After the Chronicle ran its story, the Walker campaign announced that “‘I got brain damage real bad’ is just a playful joke that football legends like to share and that as a football legend Herschel has shared with his many football legend friends over the years, as any real football fans would know” The campaign added that the reporter had “outsmarted himself” and that it was distributing 1,000 “I Got Brain Damage Real Bad for Herschel” campaign souvenir badges to promote it as a slogan.
“Nothing could more clearly show the difference between our campaign and that of the know-it-all elitist Democrat candidate,” Gus Wallow said.

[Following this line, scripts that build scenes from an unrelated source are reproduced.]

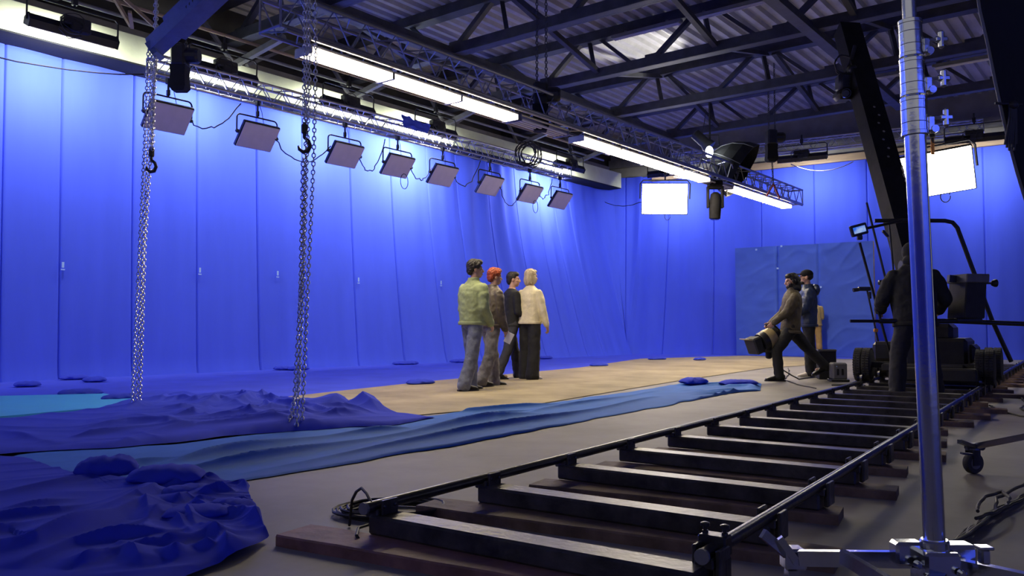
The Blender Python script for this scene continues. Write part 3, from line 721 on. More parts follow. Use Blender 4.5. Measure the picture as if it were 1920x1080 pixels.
# moving-head lamp under truss
c = AT(1341, 384, 17.0)
root = thing('moving_head_lamp', 'black moving-head spotlight hanging nose down under the tube truss', 'spotlight', c)
mb = MB().lathe([(.06, -.30), (.115, -.29), (.125, -.1), (.12, .1), (.10, .22), (.05, .26)], c, (0.05, 0, 1), 20); part('head', mb, M['armblack'], root, True, world=True)
mb = MB()
for sx in (-1, 1): mb.rbox(c + V((sx * .15, 0, .14)), (.045, .12, .42), .015)
mb.rbox(c + V((0, 0, .36)), (.34, .14, .06), .015); part('yoke', mb, M['armblack'], root, world=True)
mb = MB(); mb.rbox(c + V((0, 0, .44)), (.28, .24, .12), .02); mb.tube([c + V((0, 0, .48)), c + V((0, 0, .62))], .02, 6); part('base', mb, M['armblack'], root, world=True)
part('lens', MB().lathe([(.09, -.31), (.09, -.295)], c, (0.05, 0, 1), 18), M['glassy'], root, world=True)
# ---- chain hoists holding the trusses
def hoist(label, top, body, bottom, sling=None):
    root = thing('chain_hoist', label, 'chain hoist', body)
    b = V(body)
    mb = MB(); mb.rbox(b, (.22, .26, .34), .03); mb.lathe([(.10, -.16), (.12, -.12), (.12, .12), (.1, .16)], b + V((.14, 0, 0)), (1, 0, 0), 14); part('motor', mb, M['black'], root, world=True)
    for dx in (-.05, .09): part('chain', MB().chain([b + V((dx, 0, .15)), V(top) + V((dx, 0, 0))], .05, ln=.062, w=.036, r=.008), M['steel'], root, True, world=True)
    mb = MB(); mb.loft([[b + V((x * .11 * k, y * .10 * k, z)) for x, y in ((-1, -1), (1, -1), (1, 1), (-1, 1))] for k, z in ((1.1, -.16), (1.0, -.3), (1.15, -.5), (.8, -.56))]); part('chain_bag', mb, M['flag'], root, world=True)
    if sling:
        for q in sling: part('sling', MB().tube([V(bottom), V(q)], .022, 6), M['redsling'], root, True, world=True)
        part('lower_chain', MB().chain([b + V((0, 0, -.3)), V(bottom)], .05, ln=.062, w=.036, r=.008), M['steel'], root, True, world=True)
    return root
b = AT(1013, 178, 12.3); hoist('black chain hoist hanging on two chains above the middle of the tube truss', V((b.x, b.y, 6.9)), b, b)
b = AT(1446, 258, 18.6); q = AT(1450, 345, 18.6); hoist('chain hoist with dark red sling at the far end of the tube truss', V((b.x, b.y, 6.9)), b, q, [AT(1437, 368, 18.7), AT(1462, 372, 18.5)])
b = AT(338, 105, 12.6); hoist('black chain hoist bag hanging before the cream ledge above the panel truss', V((b.x, b.y, 6.9)), b, b)
# cable bundle clump on the ledge end
mb = MB()
for k in range(9):
    c0 = AT(985 + 6 * (k % 3), 285, 17.8)
    mb.tube(jit([c0 + V((.22 * math.cos(a * .45 + k), .1 * math.sin(a * .3), .25 * math.sin(a * .45 + k) - .01 * k)) for a in range(16)], .07, 60 + k), .012, 5)
solo('cable_bundle', mb, M['cable'], 'tangled black cable bundle hanging above the far end of the panel truss', 'cable', smooth=True)
# blue cloth scrap on the ledge
def PP2(i, j):
    u, v = i / 19, j / 9; a = AT(752, 214, 17.0).lerp(AT(808, 236, 17.6), u); b_ = AT(756, 236, 16.9).lerp(AT(802, 250, 17.5), u)
    return a.lerp(b_, v) + NX * (.05 * sn(u * 4, v * 3)) + V((0, 0, .05 * sn(u * 5, v * 2, 4)))
solo('cloth_scrap', MB().grid(PP2, 20, 10), M['curtain'], 'scrap of bright blue cloth hung over a lamp on the cream ledge', 'cloth', smooth=True)
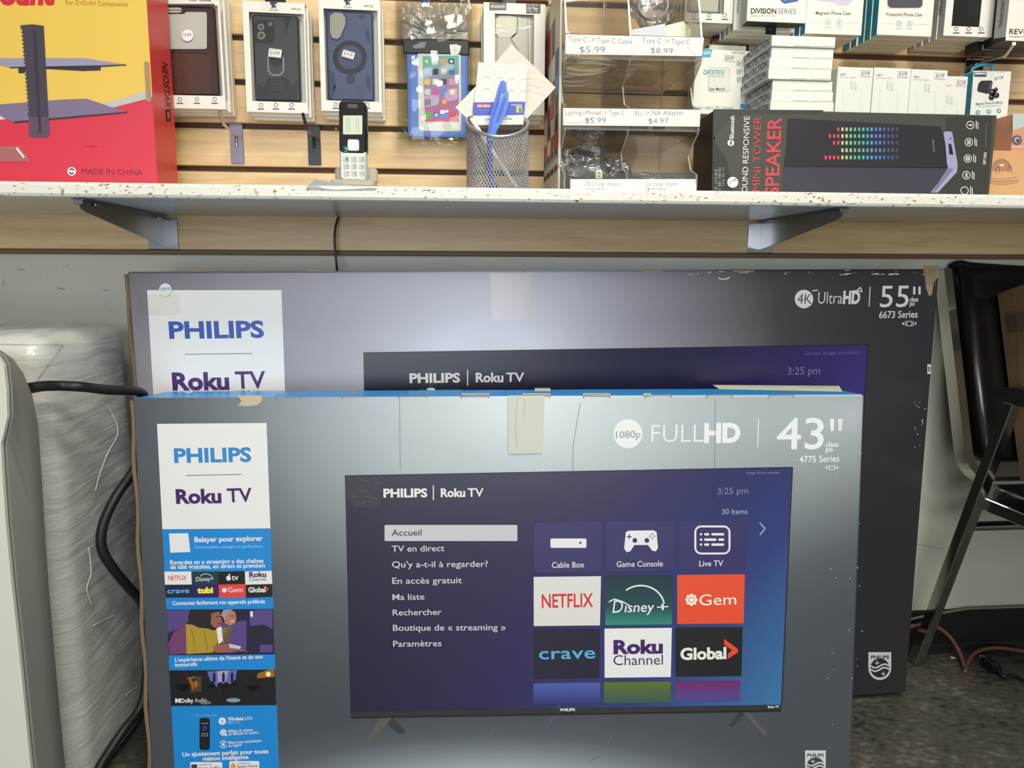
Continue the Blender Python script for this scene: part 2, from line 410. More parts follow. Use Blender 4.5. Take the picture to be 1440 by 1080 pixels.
def bracket(xpx, tip, label):
    X = W(xpx, 320, D_SLAT).x; Yt = 1.095
    t = thing('shelf_bracket', label, 'bracket', (X, D_SLAT, ZS_B-0.06), 'slotted steel brackets under the shelf')
    fr = Fr((X, D_SLAT-0.0006, ZS_B), (1, 0, 0), (0, 0, 1), (0, -1, 0))
    mb = MB(); mb.cbox(fr, -0.027, 0.027, -0.062, -0.0035, 0.0, 0.0022, CHROME, 0.001); mb.build('wall_plate', t, 'shiny wall plate')
    L = D_SLAT-Yt
    fr2 = Fr((X, D_SLAT-0.0030, ZS_B-0.0030), (0, -1, 0), (0, 0, 1), (-1, 0, 0))
    arm = [(0, 0), (L, 0), (L, -0.004), (L-0.004, -0.012), (L-0.02, -0.016), (0.02, -0.050), (0, -0.052)]
    mb = MB(); mb.prism(fr2, arm, -0.0011, 0.0011, BRK)
    mb.cbox(Fr((X, D_SLAT-0.003, ZS_B-0.0028), (1, 0, 0), (0, -1, 0), (0, 0, -1)), -0.0095, 0.0095, 0.0, L+0.003, -0.002, 0.0, BRK, 0.0006)
    # small upturned nose in front of the shelf edge
    mb.cbox(fr2, L, L+0.003, -0.006, 0.0028, -0.006, 0.006, BRK, 0.0008)
    mb.build('arm', t, 'dark tapering arm')
    for yy in (0.03, L-0.035):
        mb = MB(); c = Vector((X+0.0045, D_SLAT-yy, ZS_B-0.005)); mb.tube([c, c-Vector((0, 0, 0.0025))], 0.0035, STEEL, 10)
        mb.build('screw', t)
bracket(229, 115, 'steel shelf bracket at the left, under the phone cases')
bracket(1070, 1217, 'steel shelf bracket at the right, under the speaker box')
mb = MB(); pts = [W(476, 306, 1.375), W(472, 318, 1.372), W(470.5, 335, 1.37), W(471.5, 355, 1.37), W(474, 380, 1.372)]
def spl(pts, n=8):
    pts = [Vector(p) for p in pts]; out = []
    for i in range(len(pts)-1):
        p0 = pts[max(i-1, 0)]; p1 = pts[i]; p2 = pts[i+1]; p3 = pts[min(i+2, len(pts)-1)]
        for k in range(n):
            t = k/n
            out.append(0.5*((2*p1)+(-p0+p2)*t+(2*p0-5*p1+4*p2-p3)*t*t+(-p0+3*p1-3*p2+p3)*t*t*t))
    out.append(pts[-1]); return out
pts[0].z = ZS_B-0.001
mb.tube(spl(pts+[W(476, 420, 1.39), W(477, 470, 1.40)]), 0.0022, BLACKPL, 8)
tag(mb.build('cable', loc=pts[0]), 'thin black cable hanging under the shelf behind the larger television box', 'cable')

# ------------------------------------------------------------------ television cartons
def backdrop(name, spots, base, rough=0.33, spec=0.5):
    """printed studio backdrop: soft light areas on a dark ground, part of the carton's artwork"""
    m, nt, b = nodes_mat(name)
    tc = nt.nodes.new('ShaderNodeTexCoord'); tot = None
    for (cx, cz, rx, rz, g) in spots:
        mp = nt.nodes.new('ShaderNodeMapping'); mp.vector_type = 'POINT'
        mp.inputs['Location'].default_value = (-cx/rx, 0, -cz/rz); mp.inputs['Scale'].default_value = (1/rx, 0, 1/rz)
        nt.links.new(tc.outputs['Generated'], mp.inputs[0])
        gr = nt.nodes.new('ShaderNodeTexGradient'); gr.gradient_type = 'QUADRATIC_SPHERE'; nt.links.new(mp.outputs[0], gr.inputs[0])
        q = math_n(nt, 'MULTIPLY', gr.outputs['Fac'], g)
        tot = q if tot is None else math_n(nt, 'ADD', tot, q)
    r = ramp(nt, base, tot); 
    n = nt.nodes.new('ShaderNodeTexNoise'); n.inputs['Scale'].default_value = 3; n.inputs['Detail'].default_value = 6; nt.links.new(tc.outputs['Object'], n.inputs['Vector'])
    hs = nt.nodes.new('ShaderNodeHueSaturation'); nt.links.new(r.outputs[0], hs.inputs['Color'])
    nt.links.new(math_n(nt, 'ADD', math_n(nt, 'MULTIPLY', n.outputs['Fac'], 0.2), 0.9), hs.inputs['Value'])
    nt.links.new(hs.outputs[0], b.inputs['Base Color']); b.inputs['Roughness'].default_value = rough; b.inputs['Specular IOR Level'].default_value = spec
    # faint corrugation, vertical flutes
    wv = nt.nodes.new('ShaderNodeTexWave'); wv.bands_direction = 'X'; wv.inputs['Scale'].default_value = 45; wv.inputs['Distortion'].default_value = 0.4
    n4 = nt.nodes.new('ShaderNodeTexNoise'); n4.inputs['Scale'].default_value = 5
    nt.links.new(tc.outputs['Object'], wv.inputs['Vector']); nt.links.new(tc.outputs['Object'], n4.inputs['Vector'])
    bp = nt.nodes.new('ShaderNodeBump'); bp.inputs['Strength'].default_value = 0.02; bp.inputs['Distance'].default_value = 0.001
    b2 = nt.nodes.new('ShaderNodeBump'); b2.inputs['Strength'].default_value = 0.25; b2.inputs['Distance'].default_value = 0.012
    nt.links.new(wv.outputs['Fac'], bp.inputs['Height']); nt.links.new(n4.outputs['Fac'], b2.inputs['Height']); nt.links.new(b2.outputs[0], bp.inputs['Normal'])
    nt.links.new(bp.outputs[0], b.inputs['Normal'])
    return m
def screen_mat(name, stops, wx, wz, rough=0.3):
    m, nt, b = nodes_mat(name)
    tc = nt.nodes.new('ShaderNodeTexCoord'); s = nt.nodes.new('ShaderNodeSeparateXYZ'); nt.links.new(tc.outputs['Generated'], s.inputs[0])
    f = math_n(nt, 'ADD', math_n(nt, 'MULTIPLY', math_n(nt, 'POWER', s.outputs['X'], 2.0), wx), math_n(nt, 'MULTIPLY', math_n(nt, 'MULTIPLY', s.outputs['X'], math_n(nt, 'SUBTRACT', 1.0, s.outputs['Z'])), wz))
    r = ramp(nt, stops, f); nt.links.new(r.outputs[0], b.inputs['Base Color']); b.inputs['Roughness'].default_value = rough
    return m
BLUEP = M((24, 132, 206), 0.38, name='label_blue'); PHB = M((26, 74, 168), 0.4, name='logo_blue'); PHB2 = M((48, 132, 200), 0.4, name='logo_light_blue')
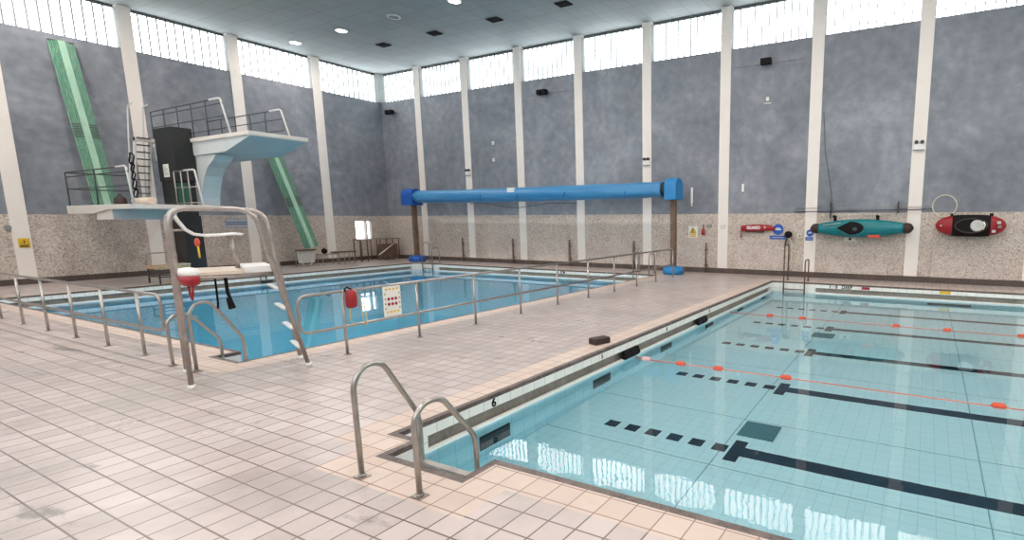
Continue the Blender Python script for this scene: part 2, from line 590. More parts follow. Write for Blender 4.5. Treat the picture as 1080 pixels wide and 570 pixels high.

I can't laugh at this stuff any more. Walker is so obviously unfit for any position including dog catcher that he should never have gotten this far. Yet, it sure looks like he's going to win.
J.D. Vance wrote an entire book telling the people of Ohio that he thinks they're all contemptible drug-addled morons. His entire candidacy is financed by a billionaire vampire, and Vance has made it a proud campaign talking point that he doesn't even have a vague clue as to what the issues are or even might be. Yet, it sure looks like he's going to win.
Ron Johnson is demonstrably the dumbest man in the Senate, with an overt cruel streak and a campaign platform that essentially says "I will work as hard as I can to make life as horrible as possible for ALL Wisconsonites!" Yet, it sure looks like he's going to win.
We are a nation of imbeciles, and we demand that our leaders be cruel, stupid, and dumb. We're getting our wish.
You know we're fucked when real
life seems like a story Terry Southern and Flannery O'Conner cooked up one night over too much bourbon.This whole Trump thing does, actually.
"little tiny peoples I see in my dreams ..."
This column is hilarious in a very terrifying way.